CSU: 'Budget cuts won't hamper quality education'

By Curt Yeomans


Class sizes may increase and administrators may be headed to the classroom, as Clayton State University officials try to absorb a 6 percent budget reduction Gov. Sonny Perdue wants from all state agencies.

As part of the University System of Georgia (USG), Clayton State is one of those agencies that must meet the governor's request. CSU's budget is being cut by $1.67 million, said Corlis Cummings, the university's interim vice president of business and operations.

"We are scrutinizing each purchase, and asking, 'Is this critical to the mission of the institution or providing our core services?'" Cummings said.

At the university, preventative maintenance may be delayed while operational budgets and other expenditures are either watched closely, or decreased, Cummings said. The purchases of new equipment are being limited, and hiring for non-critical, vacant positions has been put on hold.

Gov. Perdue warned university system officials in July that reductions were likely this fall. University system officials immediately began cutting expenditures, said John Millsaps, a spokesman for the university system.

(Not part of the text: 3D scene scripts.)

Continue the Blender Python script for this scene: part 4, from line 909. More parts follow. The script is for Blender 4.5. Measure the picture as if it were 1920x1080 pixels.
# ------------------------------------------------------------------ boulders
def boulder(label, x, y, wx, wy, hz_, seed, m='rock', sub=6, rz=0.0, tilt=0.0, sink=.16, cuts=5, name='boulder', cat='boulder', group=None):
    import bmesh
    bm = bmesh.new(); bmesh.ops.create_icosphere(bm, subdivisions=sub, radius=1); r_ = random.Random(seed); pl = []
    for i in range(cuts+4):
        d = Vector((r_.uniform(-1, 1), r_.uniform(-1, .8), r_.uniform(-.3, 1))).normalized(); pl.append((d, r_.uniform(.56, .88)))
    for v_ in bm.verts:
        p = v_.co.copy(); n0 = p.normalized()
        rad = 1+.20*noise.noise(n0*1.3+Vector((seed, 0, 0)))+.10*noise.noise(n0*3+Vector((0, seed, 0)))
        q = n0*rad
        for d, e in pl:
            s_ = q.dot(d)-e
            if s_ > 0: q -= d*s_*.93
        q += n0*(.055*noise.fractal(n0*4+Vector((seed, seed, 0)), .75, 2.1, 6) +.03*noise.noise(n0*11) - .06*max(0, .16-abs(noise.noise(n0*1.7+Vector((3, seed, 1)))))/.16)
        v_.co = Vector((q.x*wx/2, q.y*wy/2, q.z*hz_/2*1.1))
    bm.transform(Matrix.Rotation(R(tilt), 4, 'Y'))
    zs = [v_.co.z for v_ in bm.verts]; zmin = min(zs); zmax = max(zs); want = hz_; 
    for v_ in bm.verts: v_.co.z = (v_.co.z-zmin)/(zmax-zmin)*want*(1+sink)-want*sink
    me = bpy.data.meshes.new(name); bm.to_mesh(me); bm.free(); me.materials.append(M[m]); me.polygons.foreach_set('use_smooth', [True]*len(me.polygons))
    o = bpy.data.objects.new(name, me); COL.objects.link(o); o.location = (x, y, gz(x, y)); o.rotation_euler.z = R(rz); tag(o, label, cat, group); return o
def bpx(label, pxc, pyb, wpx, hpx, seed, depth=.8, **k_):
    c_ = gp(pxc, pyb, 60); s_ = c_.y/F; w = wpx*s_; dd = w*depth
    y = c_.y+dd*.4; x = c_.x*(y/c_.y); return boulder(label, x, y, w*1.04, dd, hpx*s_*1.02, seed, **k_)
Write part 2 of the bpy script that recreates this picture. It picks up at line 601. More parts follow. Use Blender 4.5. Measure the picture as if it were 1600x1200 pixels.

At the Board of Regents October meeting, the state's 35 institutions of higher learning shaved a total of $136 million from their budgets.

Many of the steps being taken by Clayton State are being replicated at the other universities. Many institutions are reducing library acquisitions, lengthening equipment replacement cycles, implementing position reductions, and reducing the number of classes taught by full-time faculty.

"Certainly, it makes it a little harder [to meet the needs of students]," said Millsaps. "The philosophy is to start as far away from the core mission of the university and then move inward. The question is 'What can we do on the outer periphery that has the least impact on our core mission?'"

In recent years, reductions have resulted in Clayton State leaving staff positions unfilled while other staffers had to double their workloads.

"There have been instances where the budget cuts may have had an affect on the quality of instruction and our core academic functions, because we have used a lot of part-time and adjunct faculty over the years, because they're cheaper than hiring full-time faculty," said Cummings.

"Clayton State has been able to cover our courses, and indeed, greatly expand our course offerings over the years, but some of this has been done with part-time faculty," she added.

Cummings said CSU officials do not anticipate cutting any programs, but the university may delay some projects, and programs, because of the reductions. Either way, it would be a road bump for a university, which has been growing at a rapid pace in recent years. Five years ago, Clayton State did not offer graduate degrees, but it now has four master's programs, and two more will start up in the fall of 2009. Three more programs are in various stages of preparation.

"I think we all recognize that this nation is in uncharted economic territory," Cummings said. "Like any state entity, we're already tightening our belts. If additional cuts are announced, we will respond, knowing we want to protect our students and our core academic functions."